Why is Android laggy?

An interesting technical analysis by Andrew Munn on Why is Android laggy, while iOS, Windows Phone 7, QNX, and WebOS are fluid?

Android UI will never be completely smooth because of the design constraints I discussed at the beginning:

– UI rendering occurs on the main thread of an app
– UI rendering has normal priority

Even with a Galaxy Nexus, or the quad-core EeePad Transformer Prime, there is no way to guarantee a smooth frame rate if these two design constraints remain true. It’s telling that it takes the power of a Galaxy Nexus to approach the smoothness of a three year old iPhone. So why did the Android team design the rendering framework like this?

Work on Android started before the release of the iPhone, and at the time Android was designed to be a competitor to the Blackberry. The original Android prototype wasn’t a touch screen device. Android’s rendering trade-offs make sense for a keyboard and trackball device. When the iPhone came out, the Android team rushed to release a competitor product, but unfortunately it was too late to rewrite the UI framework.

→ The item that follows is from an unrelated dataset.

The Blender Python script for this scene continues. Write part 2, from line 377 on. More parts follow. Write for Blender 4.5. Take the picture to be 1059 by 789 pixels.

This is the same reason why Windows Mobile 6.5, Blackberry OS, and Symbian have terrible touch screen performance. Like Android, they were not designed to prioritise UI rendering. Since the iPhone’s release, RIM, Microsoft, and Nokia have abandoned their mobile OS’s and started from scratch. Android is the only mobile OS left that existed pre-iPhone.

Android makes so many changes from version to version that apps have to be rewritten anyway. Might as well bite the bullet and rewrite the rendering framework sooner rather than later.